On the effect of oscillatory phenomena on Stokes inversion results

TL;DR

This study investigates how oscillatory phenomena affect the accuracy of Stokes inversion results in solar atmospheric studies, using simulations of MHD waves and comparing inversion outputs to known parameters.

Contribution

It demonstrates that standard Stokes inversion techniques can reliably recover atmospheric parameters even in the presence of wave-induced spectral asymmetries, with some limitations during wave passage.

Findings

Inversions closely match simulation parameters in temperature, magnetic field, and velocity.

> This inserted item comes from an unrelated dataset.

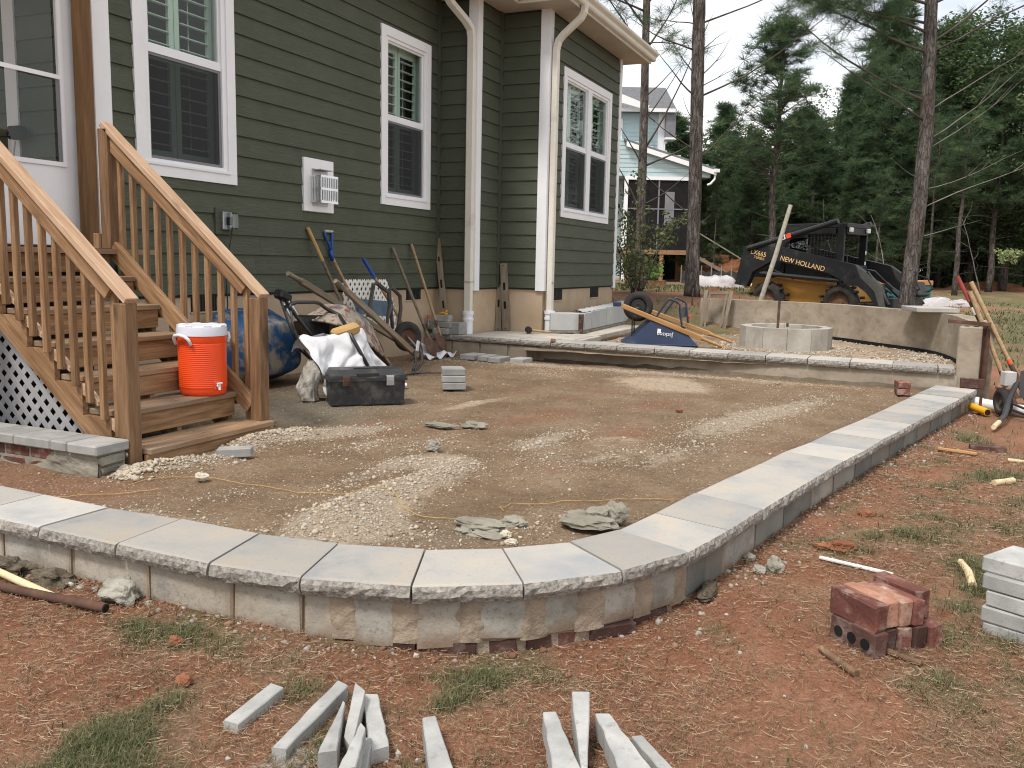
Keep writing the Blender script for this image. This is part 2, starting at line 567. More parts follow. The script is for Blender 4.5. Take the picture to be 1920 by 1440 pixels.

Wave passage causes deviations in inversion accuracy within the line formation region.

Empirical mode decomposition better recovers wave periods than wavelet analysis.

Abstract

Stokes inversion codes are crucial in returning properties of the solar atmosphere, such as temperature and magnetic field strength. However, the success of such algorithms to return reliable values can be hindered by the presence of oscillatory phenomena within magnetic wave guides. Returning accurate parameters is crucial to both magnetohydrodynamics studies and solar physics in general. Here, we employ a simulation featuring propagating MHD waves within a flux tube with a known driver and atmospheric parameters. We invert the Stokes profiles for the 6301 $\unicode{0xc5}$ and 6302 $\unicode{0xc5}$ line pair emergent from the simulations using the well-known Stokes Inversions from Response functions (SIR) code to see if the atmospheric parameters can be returned for typical spatial resolutions at ground-based observatories. The inversions return synthetic spectra comparable to the original input spectra, even with asymmetries introduced in the spectra from wave propagation in the atmosphere. The output models from the inversions match closely to the simulations in temperature, line-of-sight magnetic field and line-of-sight velocity within typical formation heights of the inverted lines. Deviations from the simulations are seen away from these height regions. The inversion results are less accurate during passage of the waves within the line formation region. The original wave period could be recovered from the atmosphere output by the inversions, with empirical mode decomposition performing better than the wavelet approach in this task.